「イプシロンS」24年打ち上げへ…JAXAが明かしたサブシステムの特徴
宇宙航空研究開発機構(JAXA)は、改良型の小型固体燃料ロケット「イプシロンS」のサブシステムの特徴を明らかにした。分離時に発生する衝撃を低減する分離機構や送受信機の統合、アンテナ機器を集約することで信頼性向上や低コスト化を目指す。また既存の「イプシロン」と大型基幹ロケット「H3」の技術を適用し、固体モーターを強化。燃焼実験を複数回実施し、機能や性能に関するデータの取得・解析を進める。
各段のモーターや分離機構、フェアリングなどのロケット全体のサブシステムについて改良を施し、基幹ロケットの信頼性を高める。

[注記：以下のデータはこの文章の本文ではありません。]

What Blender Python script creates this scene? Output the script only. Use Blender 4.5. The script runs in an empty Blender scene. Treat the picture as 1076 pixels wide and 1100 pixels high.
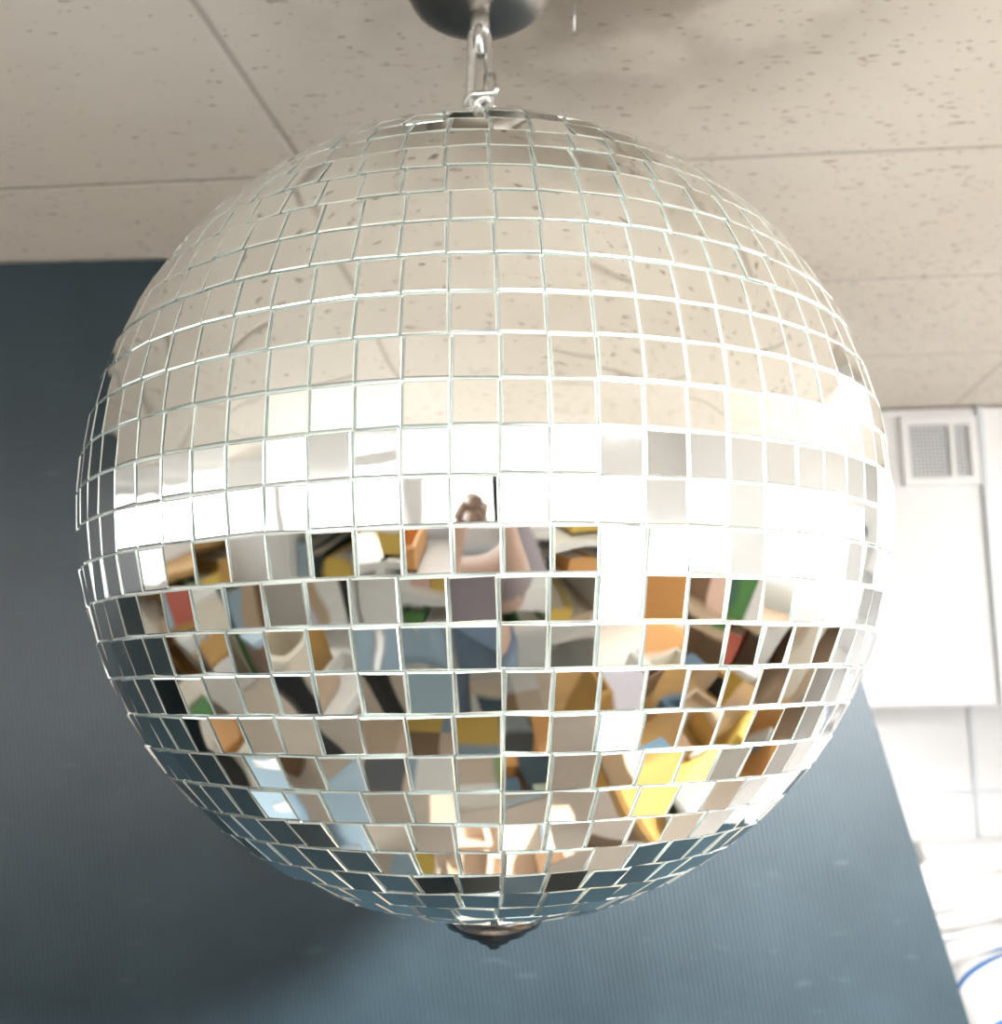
import bpy, bmesh, math, random
from mathutils import Vector, Matrix
random.seed(7)
S = bpy.context.scene
S.view_settings.view_transform = 'Standard'
COL = S.collection
CAMZ = 1.70; H = 0.62; CEIL = CAMZ + H; R = 0.30; BZ = CAMZ + 0.126
a4 = math.radians(4)
F = Vector((-math.sin(a4), math.cos(a4), 0))
CAMP = Vector((0, 0, CAMZ)) - F * 0.864

# ---------------------------------------------------------------- materials
def mat(name, col, rough=0.5, metal=0.0, emit=0.0, ecol=None, var=0.0, vscale=8.0, bump=0.0, coat=0.0):
    m = bpy.data.materials.new(name); m.use_nodes = True
    nt = m.node_tree; b = nt.nodes['Principled BSDF']
    b.inputs['Base Color'].default_value = (*col, 1)
    b.inputs['Roughness'].default_value = rough
    b.inputs['Metallic'].default_value = metal
    b.inputs['Coat Weight'].default_value = coat
    if emit:
        b.inputs['Emission Color'].default_value = (*(ecol or col), 1)
        b.inputs['Emission Strength'].default_value = emit
    if var or bump:
        tc = nt.nodes.new('ShaderNodeTexCoord'); n = nt.nodes.new('ShaderNodeTexNoise')
        n.inputs['Scale'].default_value = vscale; n.inputs['Detail'].default_value = 4
        nt.links.new(tc.outputs['Object'], n.inputs['Vector'])
        if var:
            mx = nt.nodes.new('ShaderNodeMix'); mx.data_type = 'RGBA'
            mx.inputs['A'].default_value = (*[c * (1 - var) for c in col], 1)
            mx.inputs['B'].default_value = (*[min(1, c * (1 + var)) for c in col], 1)
            nt.links.new(n.outputs['Fac'], mx.inputs['Factor'])
            nt.links.new(mx.outputs['Result'], b.inputs['Base Color'])
        if bump:
            bp = nt.nodes.new('ShaderNodeBump'); bp.inputs['Strength'].default_value = bump
            bp.inputs['Distance'].default_value = 0.002
            nt.links.new(n.outputs['Fac'], bp.inputs['Height'])
            nt.links.new(bp.outputs['Normal'], b.inputs['Normal'])
    return m

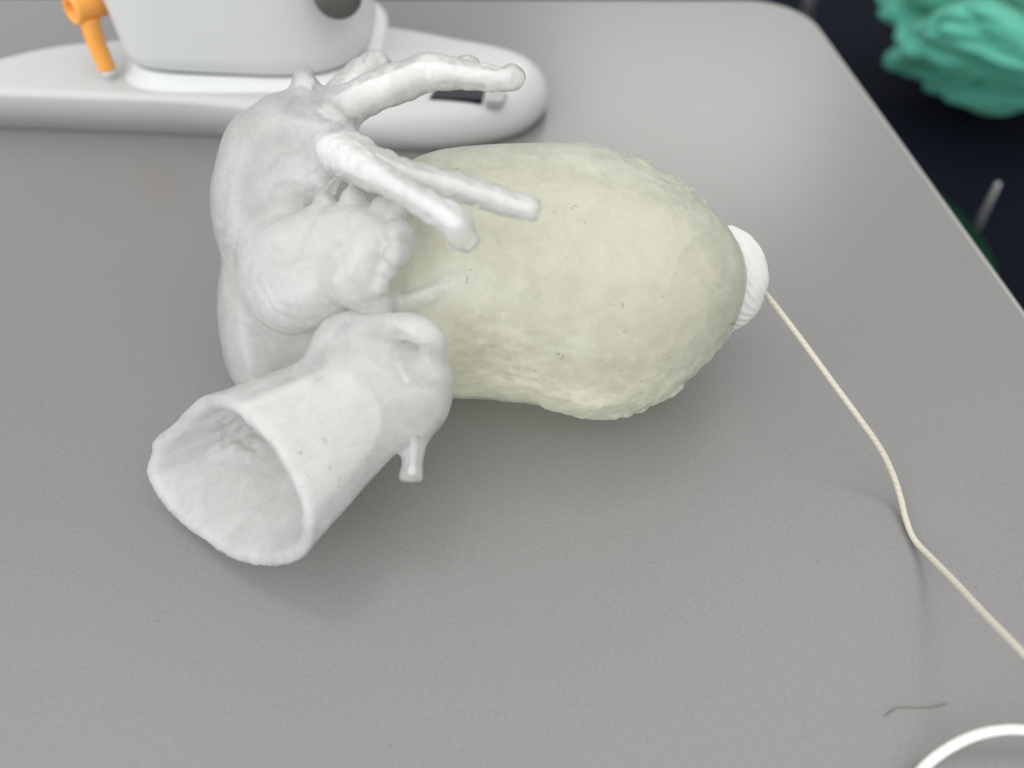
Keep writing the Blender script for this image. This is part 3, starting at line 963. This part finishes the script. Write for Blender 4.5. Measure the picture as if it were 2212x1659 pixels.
me = tube(tipp, lambda i: (.0034, .0031, .0018)[i], 16, name='tip')
link('tip', me, M_STEEL, hold)

# ================================================================== beyond the table: chair, green cap, dark cloth
chair = tag(empty('chair'), 'dark navy chair with pale metal posts standing beyond the table corner', 'chair')
SZ = -.20
so = round_poly([(.10, .20), (.95, .20), (.95, 1.15), (.10, 1.15)], [.06] * 4, 8)
rings = [[(*q, z) for q in inset(so, d)] for d, z in ((.02, SZ - .09), (.004, SZ - .08), (0, SZ - .06), (.0, SZ - .03), (.01, SZ - .01), (.035, SZ))]
V, Fc = loft(rings); link('seat', mesh_py('seat', V, Fc), M_NAVY, chair)
for (u0, v0, z0, u1, v1, z1, rr) in ((1755, -40, -.10, 1742, 36, -.195, 9), (2156, 398, -.12, 2110, 492, -.198, 6)):
    a, b = W(u0, v0, z0), W(u1, v1, z1)
    me = tube([a, a * .5 + b * .5, b, b + (b - a) * .08], lambda i, r=rr * px(b): r * (.75, .95, 1.0, .8)[i], 14, name='post')
    link('post', me, M_ROD, chair)
for x, y in ((.18, .28), (.87, .28), (.18, 1.07), (.87, 1.07)):
    me = tube([(x, y, SZ - .08), (x, y, -.5), (x, y, -.738)], .014, 12, name='leg')
    link('leg', me, M_NAVY, chair)

# green gathered cap: a puffed sheet with folds running to a gathered hem
gc = W(2208, 34, -.115)
gs = px(gc)
bm = bmesh.new(); bmesh.ops.create_icosphere(bm, subdivisions=7, radius=1)
GV = np.array([v.co[:] for v in bm.verts])
ang = np.arctan2(GV[:, 1], GV[:, 0])
el = np.arcsin(np.clip(GV[:, 2], -1, 1))
wp = GV + .35 * np.stack([vnoise(GV, 1.3, 1), vnoise(GV, 1.3, 2), vnoise(GV, 1.3, 3)], 1)
fold1 = .46 * np.abs(vnoise(wp * np.array([.55, 2.2, 1.8]), 1.45, 1)) ** .6 + .17 * np.abs(vnoise(wp * np.array([.8, 2.6, 2.2]), 3.1, 4)) ** .6
gath = .03 * np.abs(np.sin(ang * 8 + 3 * vnoise(GV, 2, 8))) * np.clip(1.1 - np.abs(el) * 1.3, 0, 1)
rr = .66 + fold1 + gath + .035 * np.abs(vnoise(wp * np.array([1.0, 2.0, 2.4]), 6.0, 6)) ** .8 + .006 * vnoise(GV, 14, 9)
gP = GV * rr[:, None] * np.array([258, 208, 175]) * gs
ca, sa = math.cos(-.45), math.sin(-.45)
gP = np.stack([gP[:, 0] * ca - gP[:, 1] * sa, gP[:, 0] * sa + gP[:, 1] * ca, gP[:, 2]], 1) + gc
for v, c in zip(bm.verts, gP): v.co = c
me = bpy.data.meshes.new('green_cap'); bm.to_mesh(me); bm.free()
me.polygons.foreach_set('use_smooth', [True] * len(me.polygons))
tag(link('crumpled_cap', me, M_GREEN), 'crumpled green surgical cap on the dark chair at top right', 'cap')

pth = [W(u, v, SZ + .008) for u, v in ((1985, 410), (2020, 455), (2060, 508), (2105, 560), (2140, 610))]
me = tube(catmull(pth, 8), lambda i: .006 + .008 * math.sin(math.pi * min(i / 32, 1)), 18, name='dark_cloth')
tag(link('rolled_cloth', me, M_DGREEN), 'dark green rolled cloth half hidden behind the right table edge', 'cloth')

# ================================================================== lint, fibre
rnd = random.Random(5)
def hit_heart(u, v):
    return march(field, u, v)
LV, LF = [], []
def add_fibre(u, v, L, r, bend, a):
    pts = []
    for k in range(4):
        t = (k / 3 - .5) * L
        uu = u + math.cos(a) * t - math.sin(a) * bend * (t * t / (L * L) * 4 - .5) * L
        vv = v + math.sin(a) * t + math.cos(a) * bend * (t * t / (L * L) * 4 - .5) * L
        p = hit_heart(uu, vv)
        if p is None: return
        pts.append(p + toCam(p) * .0004)
    me = tube(pts, r, 5, name='f')
    o = len(LV)
    LV.extend([v_.co[:] for v_ in me.vertices]); LF.extend([tuple(i + o for i in p_.vertices) for p_ in me.polygons])
    bpy.data.meshes.remove(me)
for (u, v, L, b, a) in [(1145, 712, 26, .3, 2.0), (1075, 522, 13, .35, -.2), (1197, 460, 11, .3, 1.9), (1240, 447, 16, .3, -.4), (1185, 520, 9, .4, 2.2), (1212, 768, 14, .6, 1.1), (1008, 606, 15, .1, 1.7), (1345, 660, 10, .1, 2), (985, 366, 9, .3, -.7),
                        (1205, 765, 9, .2, .6), (1300, 775, 12, .3, 1.0), (1430, 640, 9, .2, .2), (700, 950, 12, .3, 1), (712, 1010, 9, .3, 1.5), (650, 980, 8, .3, .4), (735, 1035, 8, .2, 2), (905, 945, 6, .2, .2), (1075, 520, 8, .3, .5)]:
    add_fibre(u, v, L, .00008, b, a)
for i in range(26):
    u = rnd.uniform(1000, 1560); v = rnd.uniform(360, 840)
    if ((u - 1270) / 310) ** 2 + ((v - 605) / 260) ** 2 > 1: continue
    add_fibre(u, v, rnd.uniform(2.0, 6.0), rnd.uniform(.00006, .00009), rnd.uniform(-.4, .4), rnd.uniform(0, 3.14))
for i in range(16):
    add_fibre(rnd.uniform(620, 800), rnd.uniform(880, 1100), rnd.uniform(2, 5), .00007, rnd.uniform(-.4, .4), rnd.uniform(0, 3.14))
tag(link('lint', mesh_py('lint', LV, LF), M_FIBRE), 'tiny dark lint fibres scattered over the heart model', 'lint', kind='stuff')
DV, DF = [], []
for i in range(13):
    u, v = rnd.uniform(40, 2150), rnd.uniform(900, 1640)
    p = W(u, v, .00025); r = rnd.uniform(.00012, .0003); a0 = rnd.uniform(0, 3)
    if field(p[None] + np.array([[0, 0, .001]]))[0] < .004: continue
    o = len(DV); e = rnd.uniform(.4, 1)
    ring = [p + r * np.array([math.cos(a0 + k * math.pi / 3), e * math.sin(a0 + k * math.pi / 3), 0]) for k in range(6)]
    DV += ring + [p + np.array([0, 0, r * .7])]
    DF += [(o + k, o + (k + 1) % 6, o + 6) for k in range(6)]
tag(link('dust', mesh_py('dust', DV, DF), M_FIBRE), 'tiny dust specks scattered on the grey tabletop', 'dust', kind='stuff')
pth = catmull([W(u, v, .0005) for u, v in ((1912, 1546), (1928, 1534), (1942, 1527), (1975, 1528), (2012, 1527), (2046, 1519))], 6)
me = tube(pth, lambda i: .00016 if i < 12 else .00010, 6, name='hair')
tag(link('stray_hair', me, M_FIBRE), 'thin dark bent hair lying on the table near the white cord', 'hair')
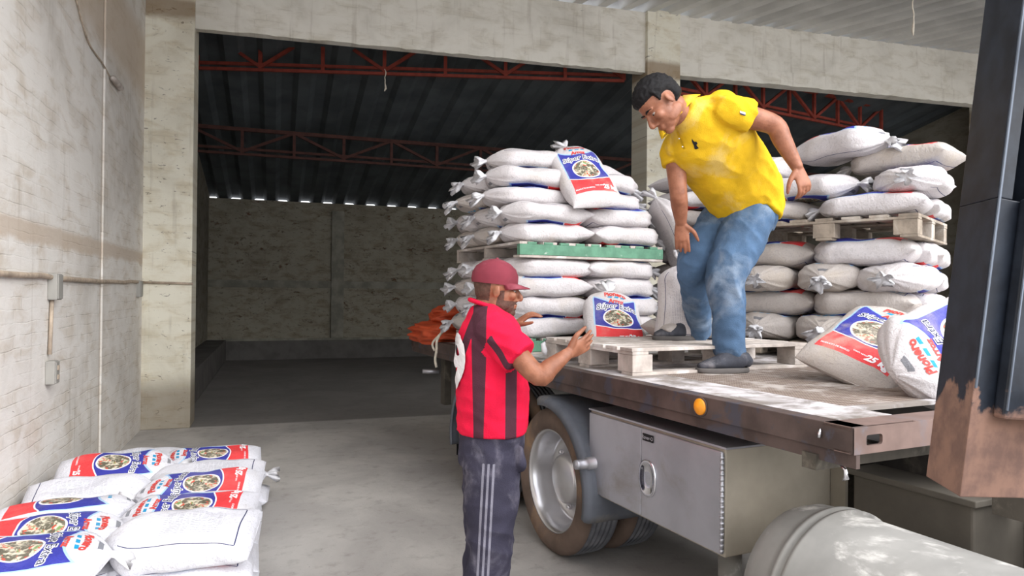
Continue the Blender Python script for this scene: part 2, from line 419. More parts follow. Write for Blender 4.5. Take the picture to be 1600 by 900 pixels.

またサブシステムは小型・軽量化や機器構成の単純化を重視し、他のロケットや同機内の部品や機器と共通化することで開発を効率化する。例えば、ロケットの位置や速度を計測する「冗長複合航法システム」は、H3に搭載したシステムを採用した。
イプシロンSはイプシロンの後継機。競合ロケットと同程度以上の機能を持ち、年2機以上、契約から1年以内で打ち上げる仕組みにすることで、世界の小型衛星の打ち上げ市場で競争可能な価格帯を目指す。イプシロンS実証機は2024年度にJAXAが打ち上げ、それ以降は民間に移管する予定。